Saturday, April 17, 2010

Dandelions Four Ways

Yellow blossoms are just starting to pop up in my yard and I'm determined to make the most of it this year. Nova Scotia is full of incredibly nutritious and tasty wild foods (I just realized that half the "weeds" in my garden last year were yummy lamb's quarters!) but I'm especially excited about dandelions--I can find and eat these virtually anywhere I go. We'll be making at least the first three preparations listed here in the coming weeks, as I already have a capper and bottlecaps. We'll see how much the wine-making equipment costs before committing to dandelion wine. If you try any of these, drop me a note and let me know how they turned out!

1. Dandelion Greens

Dandelion greens are best eaten early in the spring before the plant flowers (in other words, NOW!) Once the plant starts to flower the greens become much more bitter, although they are still edible. Pick and rinse dandelion greens to enjoy on a salad, or saute them for 20 minutes in olive oil with garlic and/or onions, finishing with a splash of wine. Delicious and ridiculously nutritious!

2. Dandelion Root Beer


  • 1 gallon water
  • 1 1/2 cups molasses
  • 1 teaspoon yeast
  • 4 ounces clean, peeled dandelion root


Mash the dandelion roots with a potato masher (alternatively, put them in a plastic baggie, give your five-year-old a hammer, and stand back). Put the mashed roots and the water in a pot, bring to a boil, and simmer for 20 minutes. Strain into a large container, add molasses, and cool to lukewarm. Once it is lukewarm, add the yeast and stir. Cover the container with a cloth and put it in a warm, draft-free spot. After two hours, pour the mixture into clean bottles to within 1/2 inch of the tops.

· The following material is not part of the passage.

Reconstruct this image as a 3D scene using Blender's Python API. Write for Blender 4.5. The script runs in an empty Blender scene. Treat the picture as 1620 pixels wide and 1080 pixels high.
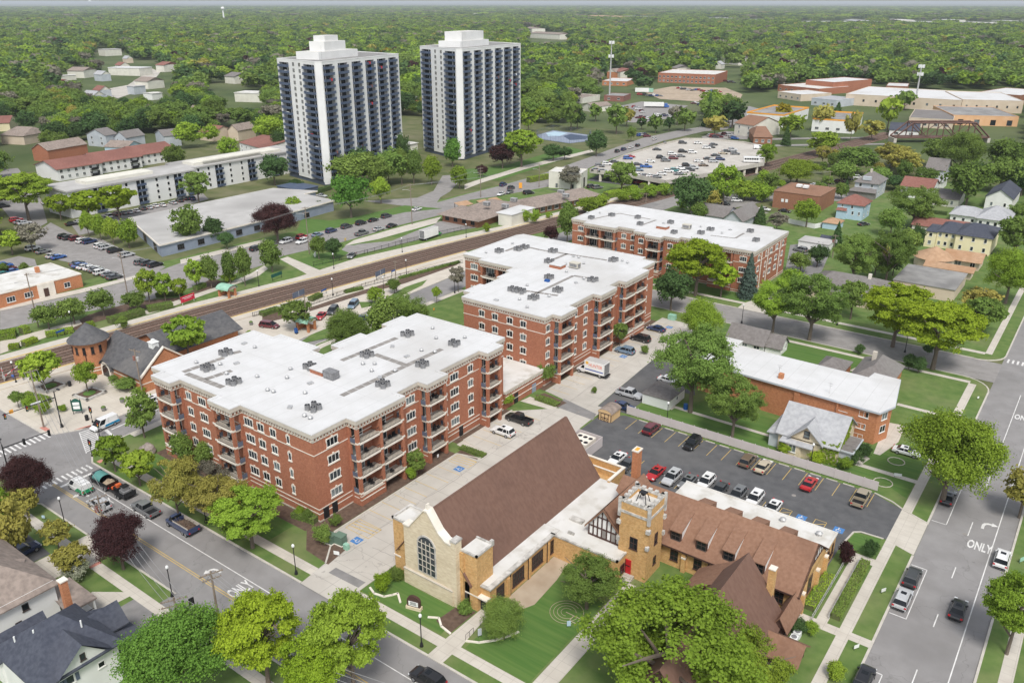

Cap with capper and metal caps (available at any of these beer-and-wine shops that have popped up all over the place). Place the capped bottles on their sides in a warm, draft-free spot for 5 days, then set upright in a cool place. Root beer will be ready to drink in 10 days. Enjoy all summer long!

3. Dandelion Jelly


  • 2 cups dandelion blossoms, separated from leaves and bracts (essentially all the green stuff) Pick midday when the blossoms are full.
  • 2 cups water
  • 1 cup sugar
  • 2 teaspoon fresh-squeezed lemon juice
  • 1 1/4 teaspoons pectin


Boil flowers in water on medium heat for about 10 minutes. Strain petals from liquid and return liquid to a clean pot to boil. Add sugar, lemon juice, and pectin as per the instructions on your box of pectin. Boil and stir vigorously with a wooden spoon, skimming the foam, until the top surface becomes blobby and glasslike (2 or more minutes). If you know how to can, you can put this jelly in sterilized jars for year-long storage. If not, simply pour the jelly into containers and store in the fridge. This also freezes well, so feel free to stock some in your freezer for anytime! Dandelion jelly is dandy on toast and also as a condiment for meats.

4. Dandelion Wine


  • 1 quart dandelion petals
  • 3/4 pound chopped golden raisins
  • 2 pounds sugar
  • 3 lemons
  • 3 oranges
  • 1 teaspoon yeast nutrient
  • 7 1/2 pints water
  • wine yeast

Combine dandelion petals and water, bring to a boil, and simmer for two hours. Strain the liquid to remove the solids, return the liquid to the heat, and bring to a low boil. Zest the oranges and lemons and set aside. Juice the oranges and lemons and add the juice and the sugar to the boiling liquid, stirring well to dissolve. Add the zest and raisins, then remove from heat and set aside to cool. When the mixture reaches room temperature, stir in the yeast nutrient and activated yeast. Cover the mixture and put in a warm, draft-free spot. Stir 3 times daily for two weeks. After two weeks, strain the liquid again to remove solids and pour into a fermentation vessel (such as a bottle or jug) with a fitted airlock. After three weeks, remove airlock, skim any foam from the top of the liquid, and put the airlock back on. Repeat until fermentation is clearly finished, then store for a year before drinking. Worth the wait!